--- DATA FOR THE TASK ---
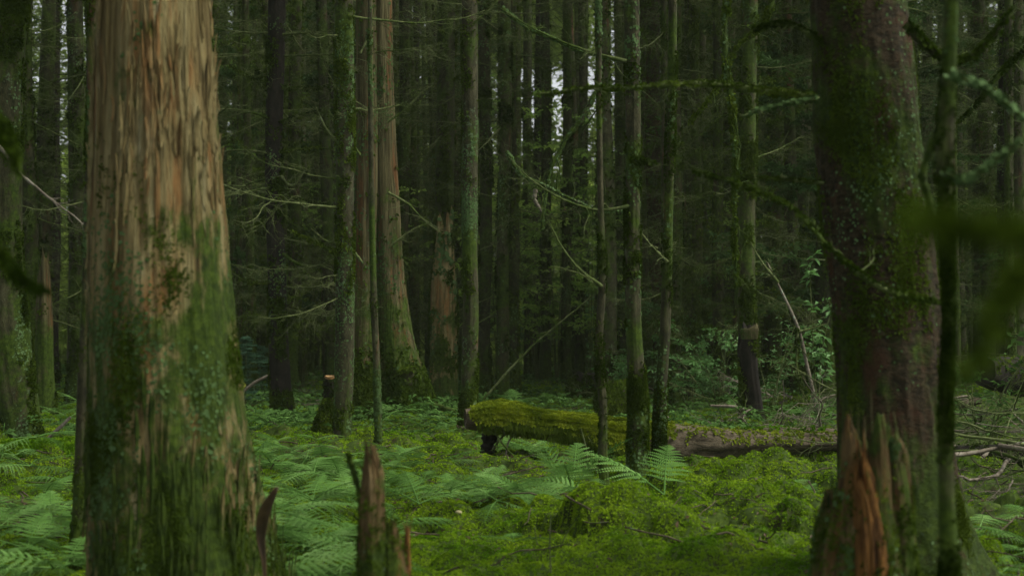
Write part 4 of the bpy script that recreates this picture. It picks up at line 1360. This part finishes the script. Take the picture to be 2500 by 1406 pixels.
# ------------------------------------------------------------------ ferns
def frond_mesh(seed, pairs=15, wide=.34):
    g = np.random.default_rng(seed)
    mb = MB()
    n = 14
    t = np.linspace(0, 1, n)
    bend = g.uniform(.18, .34)
    sw = g.uniform(-.08, .08)
    P = np.stack([sw * t ** 2, t * (1 - .08 * t), -bend * t ** 2.2], -1)
    mb.add(*tube(P, np.linspace(.009, .002, n), 4))
    for k in range(pairs):
        u = .22 + .77 * (k / (pairs - 1)) ** .92
        b = np.array([np.interp(u, t, P[:, i]) for i in range(3)])
        prof = min(1., .55 + (u - .22) * 3.2) * (1 - (u - .22) / .80) ** .85 + .015
        L = wide * prof * g.uniform(.92, 1.08)
        for sg in (-1, 1):
            a = math.radians(g.uniform(62, 76) - 26 * u)
            d = np.array([sg * math.sin(a), math.cos(a), -.10 - .1 * g.random()])
            d /= np.linalg.norm(d)
            m = max(4, int(4 + 11 * prof))
            q = (np.arange(m) + .6) / m
            C0 = b + q[:, None] * d * L
            C0[:, 2] -= L * .22 * q ** 2
            side = np.cross(d, [0, 0, 1.])
            side /= np.linalg.norm(side)
            pl = (L * .075 + .005) * (1 - q) ** .8 + .003
            hw = L / m * .40
            for s2 in (-1, 1):
                e = side * s2
                dirp = e * .92 + d * .45
                A = C0 - d * hw
                B_ = C0 + d * hw
                T_ = C0 + dirp * pl[:, None] + np.array([0, 0, -.12]) * pl[:, None]
                T2 = T_ + d * hw * .9
                Vv = np.stack([A, B_, T2, T_ - d * hw * .3], 1).reshape(-1, 3)
                mb.add(Vv, np.arange(len(Vv)).reshape(-1, 4))
            mb.add(*tube(np.stack([b, b + d * L * .6 - [0, 0, L * .08], b + d * L - [0, 0, L * .22]]), [.003, .002, .001], 3))
    return mb.mesh('frond', M['fern'], smooth=False)


FR = [frond_mesh(600 + i, 11 + i % 3, .32 + .03 * (i % 3)) for i in range(6)]
gf = np.random.default_rng(66)


def fern(px, py, size, label, group, n=5, face=None, el=(.05, .6)):
    Y = gdepth(py)
    X = xat(px, Y)
    t = thing('fern', label, 'fern', (X, Y, float(Hgrd(np.array([X]), np.array([Y]))[0]) + .07), group)
    a0 = gf.uniform(0, 6.28)
    for i in range(n):
        o = link('frond', FR[int(gf.integers(len(FR)))], t)
        az = (a0 + i * 6.283 / n + gf.normal() * .3) if face is None else face + gf.normal() * .5
        s = size * gf.uniform(.75, 1.15)
        o.rotation_euler = (gf.uniform(*el), gf.normal() * .15, az)
        o.scale = (s, s, s)
    return t


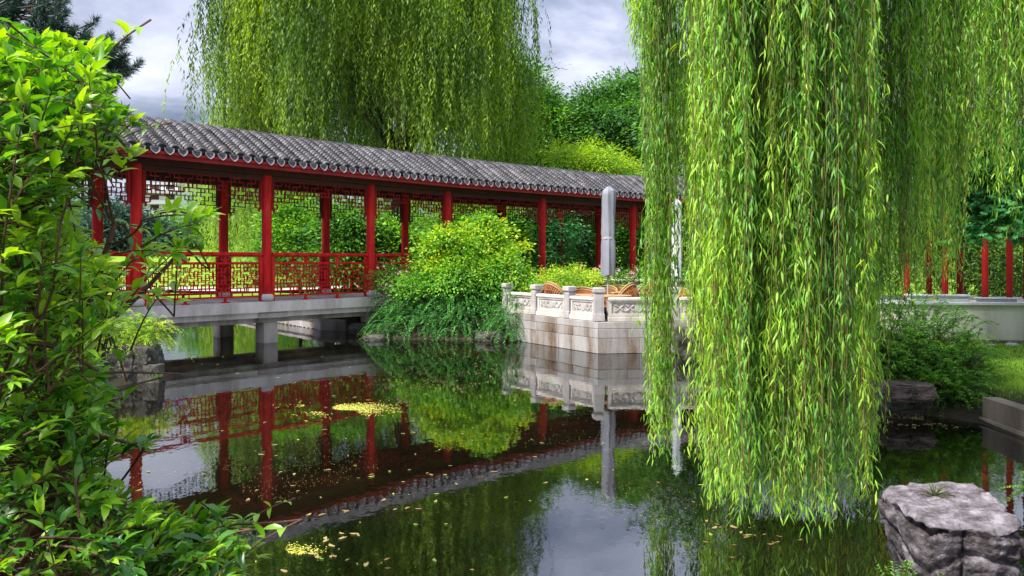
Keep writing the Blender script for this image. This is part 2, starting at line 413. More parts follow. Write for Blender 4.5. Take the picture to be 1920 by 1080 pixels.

--- WHAT THE TASK REQUIRES ---
In the entries above, find the line that contains "return mb.mesh('frond', M['fern'], smooth=False)", then repeat exactly every line from the first one through that line, with no pictures.

--- REPLY TO THE EXERCISE ---
Write part 4 of the bpy script that recreates this picture. It picks up at line 1360. This part finishes the script. Take the picture to be 2500 by 1406 pixels.
# ------------------------------------------------------------------ ferns
def frond_mesh(seed, pairs=15, wide=.34):
    g = np.random.default_rng(seed)
    mb = MB()
    n = 14
    t = np.linspace(0, 1, n)
    bend = g.uniform(.18, .34)
    sw = g.uniform(-.08, .08)
    P = np.stack([sw * t ** 2, t * (1 - .08 * t), -bend * t ** 2.2], -1)
    mb.add(*tube(P, np.linspace(.009, .002, n), 4))
    for k in range(pairs):
        u = .22 + .77 * (k / (pairs - 1)) ** .92
        b = np.array([np.interp(u, t, P[:, i]) for i in range(3)])
        prof = min(1., .55 + (u - .22) * 3.2) * (1 - (u - .22) / .80) ** .85 + .015
        L = wide * prof * g.uniform(.92, 1.08)
        for sg in (-1, 1):
            a = math.radians(g.uniform(62, 76) - 26 * u)
            d = np.array([sg * math.sin(a), math.cos(a), -.10 - .1 * g.random()])
            d /= np.linalg.norm(d)
            m = max(4, int(4 + 11 * prof))
            q = (np.arange(m) + .6) / m
            C0 = b + q[:, None] * d * L
            C0[:, 2] -= L * .22 * q ** 2
            side = np.cross(d, [0, 0, 1.])
            side /= np.linalg.norm(side)
            pl = (L * .075 + .005) * (1 - q) ** .8 + .003
            hw = L / m * .40
            for s2 in (-1, 1):
                e = side * s2
                dirp = e * .92 + d * .45
                A = C0 - d * hw
                B_ = C0 + d * hw
                T_ = C0 + dirp * pl[:, None] + np.array([0, 0, -.12]) * pl[:, None]
                T2 = T_ + d * hw * .9
                Vv = np.stack([A, B_, T2, T_ - d * hw * .3], 1).reshape(-1, 3)
                mb.add(Vv, np.arange(len(Vv)).reshape(-1, 4))
            mb.add(*tube(np.stack([b, b + d * L * .6 - [0, 0, L * .08], b + d * L - [0, 0, L * .22]]), [.003, .002, .001], 3))
    return mb.mesh('frond', M['fern'], smooth=False)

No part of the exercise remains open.